Understanding The Landscape of Classroom
Management

  • It is difficult to discuss classroom management without deeply understanding the role of context.
  • Understanding classroom management in context must be coupled with clear links to social justice.
  • Social justice issues include the disproportionate office referrals of students of color, those with learning differences, and those who live below the poverty line.

  • Classroom management practices must be equitable and attentive to the particulars of context.
  • Student diversity is becoming greater within the U.S. context.
  • Students’ life experiences and cultural practices are diverse.
  • Teachers often have problems in urban settings because their life experiences do not match students’ religions, preferences, and languages.
  • Teachers must build repertoires to engage with their students on the basis of the particulars of the people and the places in which they live and learn.
  • Effective classroom practices should be anchored to increase student learning.
  • Teachers should allow students to showcase their strengths.

Punishment Referral Patterns

  • The way students are punished needs to be changed.
  • Most punishment referrals originate in the classroom.
  • More times than not the referrals are for students of color and students from lower socioeconomic classes.
  • The time teachers spend handling behavior is time taken away from instruction.
  • Teachers sometimes punish students because they misinterpret student behavior.
  • Teacher-student relationships are crucial.
  • Teacher-student disconnections cause conflicts.
  • Good teacher-student relationships promote learning.
  • Because White teachers and students of color have racialized experiences, incongruence may serve as a roadblock to academic success.

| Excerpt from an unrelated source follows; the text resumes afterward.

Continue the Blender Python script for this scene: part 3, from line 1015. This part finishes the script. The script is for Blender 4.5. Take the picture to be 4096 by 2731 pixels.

Teacher and Student Congruence

Teacher Influence

  • Teachers play enormous roles in how students conduct themselves.
  • Teachers must avoid distancing themselves from their students by developing knowledge about students’ home lives and cultural backgrounds.
  • Because many teachers adopt color-blind ideologies, pretending they do not “see” race, they are missing important features of students’ identities.

Institutional
Barriers

  • Institutional barriers make it difficult for teachers to demonstrate their care for students.
  • Teachers are sometimes pressured to follow a set frame of discipline approaches.
  • When this happens, it leads to an instructional approach that promotes oppression.
  • Students, in turn, resist this approach, and this resistance causes disconnections.



Incongruent
Classroom
Management

  • Classroom management techniques designed by White-American middle class teachers for White-American middle class students do not meet the needs of many non-middle class non-European students.
  • Conflicts are likely to occur when teachers and students come from different cultural backbrounds.
  • Teachers, therefore, need to implement culturally responsive practices.

Principles that Shape
Culturally Responsive Classroom Management

  • Recognition of teachers’ own ethnocentrism.
  • Knowledge of students’ culture.
  • Understanding of the broader social, economic, and political systems in education.
  • Appropriate management strategies.
  • Development of caring classrooms.